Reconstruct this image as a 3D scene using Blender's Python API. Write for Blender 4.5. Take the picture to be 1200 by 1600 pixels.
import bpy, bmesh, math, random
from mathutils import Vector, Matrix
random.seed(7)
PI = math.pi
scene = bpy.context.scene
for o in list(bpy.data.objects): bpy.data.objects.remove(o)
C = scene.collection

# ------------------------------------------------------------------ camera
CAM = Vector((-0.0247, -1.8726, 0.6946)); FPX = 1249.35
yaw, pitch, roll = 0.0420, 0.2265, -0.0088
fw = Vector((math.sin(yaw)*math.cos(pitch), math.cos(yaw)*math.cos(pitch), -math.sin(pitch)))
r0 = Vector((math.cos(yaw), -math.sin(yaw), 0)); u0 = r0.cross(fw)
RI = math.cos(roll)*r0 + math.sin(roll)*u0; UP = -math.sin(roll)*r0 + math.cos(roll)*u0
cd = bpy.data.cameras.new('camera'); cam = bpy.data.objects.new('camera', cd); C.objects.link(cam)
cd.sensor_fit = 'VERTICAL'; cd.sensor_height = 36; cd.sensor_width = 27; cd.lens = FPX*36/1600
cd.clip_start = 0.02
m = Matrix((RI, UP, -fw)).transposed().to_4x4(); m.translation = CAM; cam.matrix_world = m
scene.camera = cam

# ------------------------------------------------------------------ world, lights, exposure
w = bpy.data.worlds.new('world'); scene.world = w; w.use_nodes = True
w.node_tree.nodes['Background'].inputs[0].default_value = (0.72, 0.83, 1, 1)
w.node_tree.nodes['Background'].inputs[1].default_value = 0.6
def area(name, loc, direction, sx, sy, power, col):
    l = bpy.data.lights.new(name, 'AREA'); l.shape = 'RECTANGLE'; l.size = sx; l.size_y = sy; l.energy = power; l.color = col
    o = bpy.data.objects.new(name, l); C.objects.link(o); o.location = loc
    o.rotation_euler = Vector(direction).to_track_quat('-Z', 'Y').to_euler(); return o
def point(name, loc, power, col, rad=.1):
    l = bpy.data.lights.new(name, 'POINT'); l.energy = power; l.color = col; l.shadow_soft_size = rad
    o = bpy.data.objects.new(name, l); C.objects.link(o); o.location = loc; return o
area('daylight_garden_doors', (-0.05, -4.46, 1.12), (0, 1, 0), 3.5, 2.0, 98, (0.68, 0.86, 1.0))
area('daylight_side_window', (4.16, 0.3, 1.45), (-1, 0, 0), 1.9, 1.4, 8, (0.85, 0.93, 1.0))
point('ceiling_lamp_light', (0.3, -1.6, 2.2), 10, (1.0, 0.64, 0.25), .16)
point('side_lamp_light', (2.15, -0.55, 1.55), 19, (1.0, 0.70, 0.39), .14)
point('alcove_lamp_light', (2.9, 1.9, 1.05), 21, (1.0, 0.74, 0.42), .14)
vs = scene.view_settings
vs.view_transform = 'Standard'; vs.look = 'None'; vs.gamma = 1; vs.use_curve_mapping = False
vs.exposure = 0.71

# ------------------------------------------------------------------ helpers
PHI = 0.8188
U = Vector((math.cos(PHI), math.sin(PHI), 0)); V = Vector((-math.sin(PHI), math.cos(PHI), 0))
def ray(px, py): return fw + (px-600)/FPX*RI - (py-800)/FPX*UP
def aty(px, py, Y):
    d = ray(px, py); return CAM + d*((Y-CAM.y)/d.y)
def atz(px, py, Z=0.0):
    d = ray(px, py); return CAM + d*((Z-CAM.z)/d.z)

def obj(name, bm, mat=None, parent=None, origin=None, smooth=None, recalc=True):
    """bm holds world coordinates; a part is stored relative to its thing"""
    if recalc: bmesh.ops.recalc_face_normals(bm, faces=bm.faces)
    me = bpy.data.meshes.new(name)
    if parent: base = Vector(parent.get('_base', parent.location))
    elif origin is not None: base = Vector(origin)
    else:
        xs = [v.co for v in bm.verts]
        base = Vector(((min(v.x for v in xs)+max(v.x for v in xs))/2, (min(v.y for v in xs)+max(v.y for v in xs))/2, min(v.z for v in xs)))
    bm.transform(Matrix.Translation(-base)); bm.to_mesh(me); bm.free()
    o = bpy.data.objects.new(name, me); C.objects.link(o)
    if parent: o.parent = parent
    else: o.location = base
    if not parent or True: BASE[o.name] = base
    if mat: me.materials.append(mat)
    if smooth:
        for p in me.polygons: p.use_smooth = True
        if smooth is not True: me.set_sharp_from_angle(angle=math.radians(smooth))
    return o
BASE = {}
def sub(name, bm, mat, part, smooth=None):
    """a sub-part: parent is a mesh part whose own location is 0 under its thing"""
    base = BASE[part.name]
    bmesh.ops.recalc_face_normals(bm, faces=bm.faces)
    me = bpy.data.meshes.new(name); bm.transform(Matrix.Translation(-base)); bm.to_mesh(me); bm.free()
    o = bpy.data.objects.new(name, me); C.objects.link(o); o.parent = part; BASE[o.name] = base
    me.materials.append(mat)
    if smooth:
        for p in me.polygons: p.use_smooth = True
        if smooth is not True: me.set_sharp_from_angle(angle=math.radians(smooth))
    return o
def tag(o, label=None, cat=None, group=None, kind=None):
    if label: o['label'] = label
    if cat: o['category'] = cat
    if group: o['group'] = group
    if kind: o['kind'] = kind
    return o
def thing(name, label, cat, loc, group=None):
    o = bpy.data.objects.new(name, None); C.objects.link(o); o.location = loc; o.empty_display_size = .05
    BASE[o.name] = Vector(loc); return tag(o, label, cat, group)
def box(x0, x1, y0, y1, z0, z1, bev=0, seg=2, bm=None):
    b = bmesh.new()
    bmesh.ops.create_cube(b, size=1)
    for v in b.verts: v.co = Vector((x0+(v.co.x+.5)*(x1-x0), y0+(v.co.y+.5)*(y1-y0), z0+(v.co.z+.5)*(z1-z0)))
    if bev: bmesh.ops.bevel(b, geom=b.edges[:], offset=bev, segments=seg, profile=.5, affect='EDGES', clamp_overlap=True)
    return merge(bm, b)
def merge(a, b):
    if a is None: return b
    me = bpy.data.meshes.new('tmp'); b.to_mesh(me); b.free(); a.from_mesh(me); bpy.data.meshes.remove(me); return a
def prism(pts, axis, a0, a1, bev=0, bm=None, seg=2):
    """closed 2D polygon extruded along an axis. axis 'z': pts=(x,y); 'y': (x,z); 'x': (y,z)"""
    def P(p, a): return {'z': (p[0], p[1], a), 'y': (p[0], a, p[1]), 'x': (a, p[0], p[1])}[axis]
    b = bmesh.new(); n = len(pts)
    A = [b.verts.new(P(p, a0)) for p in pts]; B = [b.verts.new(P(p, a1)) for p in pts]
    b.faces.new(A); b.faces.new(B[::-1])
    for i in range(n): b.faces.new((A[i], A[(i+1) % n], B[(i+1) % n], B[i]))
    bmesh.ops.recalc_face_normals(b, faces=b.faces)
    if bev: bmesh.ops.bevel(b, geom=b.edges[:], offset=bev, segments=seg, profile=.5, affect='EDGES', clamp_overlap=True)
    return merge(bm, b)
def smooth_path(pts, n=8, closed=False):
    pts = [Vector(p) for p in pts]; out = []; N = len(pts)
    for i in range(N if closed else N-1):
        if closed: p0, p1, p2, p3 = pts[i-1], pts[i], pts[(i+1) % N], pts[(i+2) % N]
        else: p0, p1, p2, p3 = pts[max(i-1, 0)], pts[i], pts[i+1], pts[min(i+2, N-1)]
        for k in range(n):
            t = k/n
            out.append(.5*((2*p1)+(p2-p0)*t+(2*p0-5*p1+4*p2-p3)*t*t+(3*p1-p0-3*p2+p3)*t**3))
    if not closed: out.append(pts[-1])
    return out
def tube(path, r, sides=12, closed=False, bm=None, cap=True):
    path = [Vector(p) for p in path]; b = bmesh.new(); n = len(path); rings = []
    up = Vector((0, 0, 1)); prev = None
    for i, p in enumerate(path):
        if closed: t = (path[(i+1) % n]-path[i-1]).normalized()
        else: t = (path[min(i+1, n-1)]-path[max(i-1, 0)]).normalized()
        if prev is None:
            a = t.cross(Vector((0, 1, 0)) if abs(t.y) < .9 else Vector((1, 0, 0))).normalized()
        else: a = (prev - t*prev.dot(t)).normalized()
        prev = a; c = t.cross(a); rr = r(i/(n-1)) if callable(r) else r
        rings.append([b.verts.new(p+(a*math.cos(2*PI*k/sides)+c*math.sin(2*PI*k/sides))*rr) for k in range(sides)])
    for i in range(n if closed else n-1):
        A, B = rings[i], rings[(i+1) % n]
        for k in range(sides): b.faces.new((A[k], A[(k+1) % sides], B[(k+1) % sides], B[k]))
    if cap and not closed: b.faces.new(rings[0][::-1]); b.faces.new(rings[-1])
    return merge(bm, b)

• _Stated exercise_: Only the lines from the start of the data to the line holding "C = scene.collection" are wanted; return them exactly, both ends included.

• _Correct response_:
Reconstruct this image as a 3D scene using Blender's Python API. Write for Blender 4.5. Take the picture to be 1200 by 1600 pixels.
import bpy, bmesh, math, random
from mathutils import Vector, Matrix
random.seed(7)
PI = math.pi
scene = bpy.context.scene
for o in list(bpy.data.objects): bpy.data.objects.remove(o)
C = scene.collection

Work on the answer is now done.